As mentioned above, Adams arrives in New Orleans as part of the gigantic four-way trade. He was an Oklahoma City Thunder fan favorite who anchored the Thunder’s defense for seven seasons. His bruising play style coupled with his endearing personality makes him one of the NBA’s most interesting players. The big man had a productive season last year averaging 10.9 points, 9.3 points, and 2.3 assists on 59.2 percent shooting.

Adams is one of the last traditional big men in the NBA, a rare breed of player whose impact extends beyond the numbers. At 7-foot-0, 265 pounds, he is a load for teams to handle on the low block and one of the best offensive rebounders in the game. Adams is an excellent cerebral defender who doesn’t block a ton of shots but is often in the right place.

New Orleans sent the Thunder a future first and second-round pick for Adams, which is a slight overpay. However, I am one of the few that believe this is a tremendous pick-up for the development of Williamson, who struggled on the defensive end during his rookie year. This deal isn’t a home run given what New Orleans sent to Oklahoma City, but I love this for the Pelicans.

Grade: A-

Eric Bledsoe

The victim of harsh criticism, many forget that Bledsoe has two All-NBA Defensive Team selections to his name. He made his name as a defensive specialist at the guard spot for the Bucks and has been part of Milwaukee’s deep playoff runs the past few seasons. The 30-year-old was steady last year averaging 14.9 points, 4.6 rebounds, and 5.4 assists on 47.5 percent shooting and 34.4 percent from three.

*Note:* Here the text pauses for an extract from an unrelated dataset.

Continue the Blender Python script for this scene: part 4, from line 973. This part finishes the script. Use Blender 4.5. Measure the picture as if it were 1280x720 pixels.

Bledsoe’s biggest criticism comes when the playoffs arrive. His struggles on the offensive side of the ball are highlighted when opponents dare him to shoot the ball from distance. Bledsoe is a 25.4 percent three-point shooter in the postseason, often disappearing under the NBA’s bright lights.

Despite this, he is a very good player that adds defense to a team that fell off a cliff defensively in The Bubble. He came in the Holiday trade as a throw-in to make the money work. Many wonder what happens with Lonzo Ball now Bledsoe is there, but this is a steal for the New Orleans Pelicans considering they gave up nothing to get him.

Grades: A-

Wenyen Gabriel

Since going undrafted in 2018, Wenyen Gabriel has struggled to find a niche in the NBA. He is a 6-foot-9 forward with a 7-foot wingspan and huge motor. He’s not the most skilled athlete and has a questionable IQ, but there is a place for him in the NBA as an energy big man. Gabriel projects out to be a Montrezl Harrell type of player who is mechanical and needs to be put in the right spots to succeed.

Gabriel’s issues with finding a home directly relate to his outspoken nature. He criticized Kentucky coach John Calipari this year as well as sending a DM to Jaden McDaniels, urging him not to commit to the Wildcats. After just one year, Gabriel finds himself on his third team. If he can buckle down, work hard, and cut the extra-curricular, he will have a place in this league.

I am a believer in Gabriel so I like this move for New Orleans as a buy low, high reward prospect. He is now competing with Adams for minutes and will need to be on his best behavior. I would give this a better grade if Gabriel wasn’t so volatile.

Grade: C+

Sindarius Thornwell

This is a flier more than anything but Sindarius Thornwell has shown flashes of being a serviceable NBA player. The Los Angeles Clippers took a look at him in 2017-18 where he played well and shot 37.7 percent from three. Fast forward to 2020 and he finds himself in New Orleans with the potential to solidify himself as a rotation guy.

He isn’t the tallest for a wing at 6-foot-5, but he has a mammoth 6-foot-10 wingspan and compares closely to P.J. Tucker. All he needs is for a team to take a shot on him and after spending time with the Pelicans at Disney, Thornwell earns himself an NBA contract for the upcoming season.

If New Orleans gives him a chance, the Thornwell I know from South Carolina will emerge with the Pelicans. This has the potential to be a steal but for now, it’s just a move.

Grade: C+

Willy Hernangomez

The first four years of Willy Hernangomez have been a complete waste of time. A gifted offensive player out of Spain, Hernangomez projected to be a productive big man who can score the rock, eat up rebounds but lacks the athleticism to be effective on defense. In 204 NBA games, the Spaniard averages 6.9 points and 5.8 rebounds in 14.4 minutes.

Getting playing time in New Orleans will be a challenge since the team has other big men ahead of him. He’s stretched his game out to the three-point line, shooting a fair 33 percent from deep, and gives him another way to earn playing time. Right now, Hernangomez is 12-15th on the roster and will need to prove he is worthy of time on the court.

Grade: C


The New Orleans Pelicans overall had a fantastic offseason that featured the acquisition of picks and veteran players to keep them competitive. Griffin is one of the league’s best and should be given far more praise than he receives.

The Milwaukee trade is enough to earn the Pelicans an upper-tier grade for their offseason, but the acquisition of Adams and Bledsoe makes it even sweeter. I love the lowkey moves they made and have set themselves up to remain competitive and flexible at the same time.